Investing in our notes involves certain risks. See “Risk Factors” beginning on page
S-11 of this prospectus supplement and in the reports we file with the Securities and Exchange Commission (“SEC”) pursuant to the Securities Exchange Act of 1934, as amended (the “Exchange Act”), incorporated by reference in this prospectus supplement and the accompanying prospectus to read about factors you should consider before making an investment in our notes.

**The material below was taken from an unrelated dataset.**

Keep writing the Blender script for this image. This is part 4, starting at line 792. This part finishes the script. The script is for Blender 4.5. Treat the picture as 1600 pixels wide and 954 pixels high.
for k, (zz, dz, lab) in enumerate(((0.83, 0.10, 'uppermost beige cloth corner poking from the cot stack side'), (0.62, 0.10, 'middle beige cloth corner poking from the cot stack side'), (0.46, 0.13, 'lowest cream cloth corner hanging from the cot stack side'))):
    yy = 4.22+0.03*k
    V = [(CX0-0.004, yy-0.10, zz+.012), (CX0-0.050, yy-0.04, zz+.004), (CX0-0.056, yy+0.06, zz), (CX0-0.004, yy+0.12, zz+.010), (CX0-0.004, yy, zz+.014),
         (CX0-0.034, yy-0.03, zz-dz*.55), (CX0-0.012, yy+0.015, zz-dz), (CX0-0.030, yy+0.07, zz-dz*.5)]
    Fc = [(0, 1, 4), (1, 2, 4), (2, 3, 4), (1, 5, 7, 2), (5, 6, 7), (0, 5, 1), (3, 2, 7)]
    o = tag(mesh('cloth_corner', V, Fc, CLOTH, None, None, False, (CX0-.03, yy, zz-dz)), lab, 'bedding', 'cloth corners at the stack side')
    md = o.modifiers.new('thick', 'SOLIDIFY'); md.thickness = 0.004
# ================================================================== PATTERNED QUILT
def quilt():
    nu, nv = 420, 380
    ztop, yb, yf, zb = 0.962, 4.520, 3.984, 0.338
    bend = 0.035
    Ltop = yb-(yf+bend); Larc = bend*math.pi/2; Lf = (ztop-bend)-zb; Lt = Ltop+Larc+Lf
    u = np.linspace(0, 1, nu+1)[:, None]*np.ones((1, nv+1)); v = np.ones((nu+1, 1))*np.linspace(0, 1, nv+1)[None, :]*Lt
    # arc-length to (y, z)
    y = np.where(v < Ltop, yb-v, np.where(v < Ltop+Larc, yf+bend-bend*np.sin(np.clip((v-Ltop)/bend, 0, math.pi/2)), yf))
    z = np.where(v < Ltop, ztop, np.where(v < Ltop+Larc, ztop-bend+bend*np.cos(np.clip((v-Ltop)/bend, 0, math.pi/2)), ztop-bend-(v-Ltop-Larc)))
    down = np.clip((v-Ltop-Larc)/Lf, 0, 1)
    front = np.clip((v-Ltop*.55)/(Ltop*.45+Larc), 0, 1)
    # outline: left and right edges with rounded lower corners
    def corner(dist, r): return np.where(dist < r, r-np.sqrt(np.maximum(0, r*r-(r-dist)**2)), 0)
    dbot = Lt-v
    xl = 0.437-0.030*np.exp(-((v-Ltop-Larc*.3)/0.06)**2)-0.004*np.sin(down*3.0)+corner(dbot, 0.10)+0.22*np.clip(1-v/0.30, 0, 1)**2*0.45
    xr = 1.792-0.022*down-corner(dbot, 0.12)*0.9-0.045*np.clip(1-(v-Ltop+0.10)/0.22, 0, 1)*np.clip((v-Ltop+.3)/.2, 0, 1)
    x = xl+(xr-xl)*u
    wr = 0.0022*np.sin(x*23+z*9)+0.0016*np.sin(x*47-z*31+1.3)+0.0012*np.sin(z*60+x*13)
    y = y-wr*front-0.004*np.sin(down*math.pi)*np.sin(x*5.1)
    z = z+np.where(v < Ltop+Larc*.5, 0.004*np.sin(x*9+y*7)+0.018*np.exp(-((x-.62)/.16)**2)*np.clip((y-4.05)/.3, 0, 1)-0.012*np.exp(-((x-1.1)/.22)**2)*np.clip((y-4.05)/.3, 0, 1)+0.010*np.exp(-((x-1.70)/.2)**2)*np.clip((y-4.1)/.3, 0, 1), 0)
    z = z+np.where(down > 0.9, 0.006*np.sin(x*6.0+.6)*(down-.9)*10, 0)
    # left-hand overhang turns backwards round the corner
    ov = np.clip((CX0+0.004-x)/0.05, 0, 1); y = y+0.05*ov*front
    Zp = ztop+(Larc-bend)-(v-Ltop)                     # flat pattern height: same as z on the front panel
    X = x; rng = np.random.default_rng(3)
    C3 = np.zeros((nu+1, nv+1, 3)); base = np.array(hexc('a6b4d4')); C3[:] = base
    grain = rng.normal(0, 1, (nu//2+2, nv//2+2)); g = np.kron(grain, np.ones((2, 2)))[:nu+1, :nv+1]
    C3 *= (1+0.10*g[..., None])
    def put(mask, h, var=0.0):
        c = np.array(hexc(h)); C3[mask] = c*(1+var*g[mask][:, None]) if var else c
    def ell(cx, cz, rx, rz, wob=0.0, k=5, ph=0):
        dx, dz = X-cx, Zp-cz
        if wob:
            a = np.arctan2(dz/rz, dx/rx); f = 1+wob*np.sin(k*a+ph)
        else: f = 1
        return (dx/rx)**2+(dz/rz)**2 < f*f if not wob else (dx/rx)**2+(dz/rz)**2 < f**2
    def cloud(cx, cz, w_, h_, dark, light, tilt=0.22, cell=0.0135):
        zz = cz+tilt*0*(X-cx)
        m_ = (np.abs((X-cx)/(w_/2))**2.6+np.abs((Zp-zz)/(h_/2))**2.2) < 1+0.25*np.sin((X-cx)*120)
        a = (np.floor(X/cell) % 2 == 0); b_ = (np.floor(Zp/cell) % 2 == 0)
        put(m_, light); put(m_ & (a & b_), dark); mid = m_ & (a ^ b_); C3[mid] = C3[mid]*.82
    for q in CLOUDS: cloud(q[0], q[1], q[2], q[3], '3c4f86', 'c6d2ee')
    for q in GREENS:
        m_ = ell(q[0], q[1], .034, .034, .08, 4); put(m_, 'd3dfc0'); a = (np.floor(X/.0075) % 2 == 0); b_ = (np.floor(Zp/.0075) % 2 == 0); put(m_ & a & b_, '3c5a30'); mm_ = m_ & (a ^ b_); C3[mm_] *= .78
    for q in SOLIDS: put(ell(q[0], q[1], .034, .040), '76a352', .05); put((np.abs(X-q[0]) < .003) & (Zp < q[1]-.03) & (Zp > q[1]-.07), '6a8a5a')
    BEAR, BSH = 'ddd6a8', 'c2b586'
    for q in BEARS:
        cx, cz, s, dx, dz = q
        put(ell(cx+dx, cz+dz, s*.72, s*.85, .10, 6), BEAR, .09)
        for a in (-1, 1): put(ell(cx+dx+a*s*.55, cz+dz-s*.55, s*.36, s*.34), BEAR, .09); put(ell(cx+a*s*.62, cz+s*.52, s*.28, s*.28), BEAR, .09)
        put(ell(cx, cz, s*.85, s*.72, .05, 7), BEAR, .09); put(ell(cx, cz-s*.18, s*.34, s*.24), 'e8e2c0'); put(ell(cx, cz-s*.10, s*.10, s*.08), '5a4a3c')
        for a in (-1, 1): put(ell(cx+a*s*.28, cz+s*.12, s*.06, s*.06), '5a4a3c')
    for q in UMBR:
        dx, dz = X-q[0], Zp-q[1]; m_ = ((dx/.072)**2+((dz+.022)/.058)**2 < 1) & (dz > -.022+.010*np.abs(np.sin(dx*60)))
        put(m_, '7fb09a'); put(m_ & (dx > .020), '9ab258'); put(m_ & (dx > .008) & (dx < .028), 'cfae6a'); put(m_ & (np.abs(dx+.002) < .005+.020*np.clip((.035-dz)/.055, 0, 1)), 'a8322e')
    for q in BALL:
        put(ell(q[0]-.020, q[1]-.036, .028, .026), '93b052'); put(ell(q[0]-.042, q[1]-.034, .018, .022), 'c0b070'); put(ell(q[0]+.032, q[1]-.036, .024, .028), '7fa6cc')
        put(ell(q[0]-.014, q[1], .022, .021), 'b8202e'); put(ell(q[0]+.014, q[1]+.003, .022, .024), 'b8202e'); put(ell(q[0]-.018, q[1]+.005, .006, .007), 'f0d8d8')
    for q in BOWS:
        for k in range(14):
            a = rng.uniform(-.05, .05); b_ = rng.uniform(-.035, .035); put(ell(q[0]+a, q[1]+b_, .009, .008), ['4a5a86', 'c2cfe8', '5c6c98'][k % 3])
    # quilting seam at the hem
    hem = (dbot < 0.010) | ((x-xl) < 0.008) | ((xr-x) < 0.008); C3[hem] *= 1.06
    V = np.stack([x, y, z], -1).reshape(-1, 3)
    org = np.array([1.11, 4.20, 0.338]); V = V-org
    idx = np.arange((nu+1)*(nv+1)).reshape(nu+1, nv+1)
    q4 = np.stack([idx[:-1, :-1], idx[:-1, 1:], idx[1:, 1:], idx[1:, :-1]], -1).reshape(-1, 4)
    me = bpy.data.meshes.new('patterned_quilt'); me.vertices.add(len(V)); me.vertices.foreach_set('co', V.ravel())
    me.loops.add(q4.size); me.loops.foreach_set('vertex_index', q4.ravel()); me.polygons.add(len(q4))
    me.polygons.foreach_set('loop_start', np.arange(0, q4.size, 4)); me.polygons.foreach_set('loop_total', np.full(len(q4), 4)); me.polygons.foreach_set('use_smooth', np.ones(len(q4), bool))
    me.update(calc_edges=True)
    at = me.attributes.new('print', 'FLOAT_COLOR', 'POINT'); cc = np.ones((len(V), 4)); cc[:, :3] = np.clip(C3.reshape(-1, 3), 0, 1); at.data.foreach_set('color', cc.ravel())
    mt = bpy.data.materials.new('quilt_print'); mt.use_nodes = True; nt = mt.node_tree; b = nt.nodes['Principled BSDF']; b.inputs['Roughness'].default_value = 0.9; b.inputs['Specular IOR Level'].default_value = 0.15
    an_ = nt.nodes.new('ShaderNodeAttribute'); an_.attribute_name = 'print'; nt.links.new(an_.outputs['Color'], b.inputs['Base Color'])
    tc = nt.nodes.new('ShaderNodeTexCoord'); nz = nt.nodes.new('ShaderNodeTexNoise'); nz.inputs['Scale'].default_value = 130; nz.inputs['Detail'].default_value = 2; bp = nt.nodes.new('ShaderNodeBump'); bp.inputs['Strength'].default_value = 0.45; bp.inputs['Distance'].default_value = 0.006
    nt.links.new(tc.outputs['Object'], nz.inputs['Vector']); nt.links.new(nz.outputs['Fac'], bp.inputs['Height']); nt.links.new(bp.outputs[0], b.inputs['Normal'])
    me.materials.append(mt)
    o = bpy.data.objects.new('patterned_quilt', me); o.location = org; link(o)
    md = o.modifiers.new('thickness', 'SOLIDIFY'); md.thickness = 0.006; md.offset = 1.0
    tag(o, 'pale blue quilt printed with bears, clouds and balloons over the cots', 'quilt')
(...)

We elected to be taxed as a real estate investment trust for U.S. federal income tax purposes (“REIT”) beginning with our taxable year ended December 31, 2014. Our qualification as a REIT depends upon our ability to meet, on a continuing basis, various complex requirements under the Internal Revenue Code of 1986, as amended (the “Code”), relating to, among other things, the sources of our gross income, the composition and values of our assets, our distribution levels and the diversity of ownership of our capital stock. We believe that we are organized in conformity with the requirements for qualification as a REIT under the Code and that our current intended manner of operation enables us to meet the requirements for taxation as a REIT for U.S. federal income tax purposes. To assist us in qualifying as a REIT, among other purposes, ownership of our common stock by any person is generally limited to 9.8% of our outstanding common stock. In addition, our charter contains various other restrictions on the ownership and transfer of our common stock. See “Restrictions on Ownership and Transfer” beginning on page
17 of the accompanying prospectus.
Neither the SEC nor any state securities commission has approved or disapproved of the notes or determined if this prospectus supplement is truthful or complete. Any representation to the contrary is a criminal offense.
| | | Per Note | | | Total | |
Public offering price | | | | $ | 24.69 | | | | | $ | 15,653,460 | | |
Underwriting discounts and commissions(1) | | | | $ | 0.75 | | | | | $ | 469,500 | | |
Proceeds, before expenses, to us | | | | $ | 23.94 | | | | | $ | 15,183,960 | | |
(1)
We did not pay an underwriting discount or commission on $200,000 aggregate principal amount of notes purchased by one of our executive officers.
We expect that the notes will be ready for delivery in book-entry-only form through The Depository Trust Company on November 19, 2018.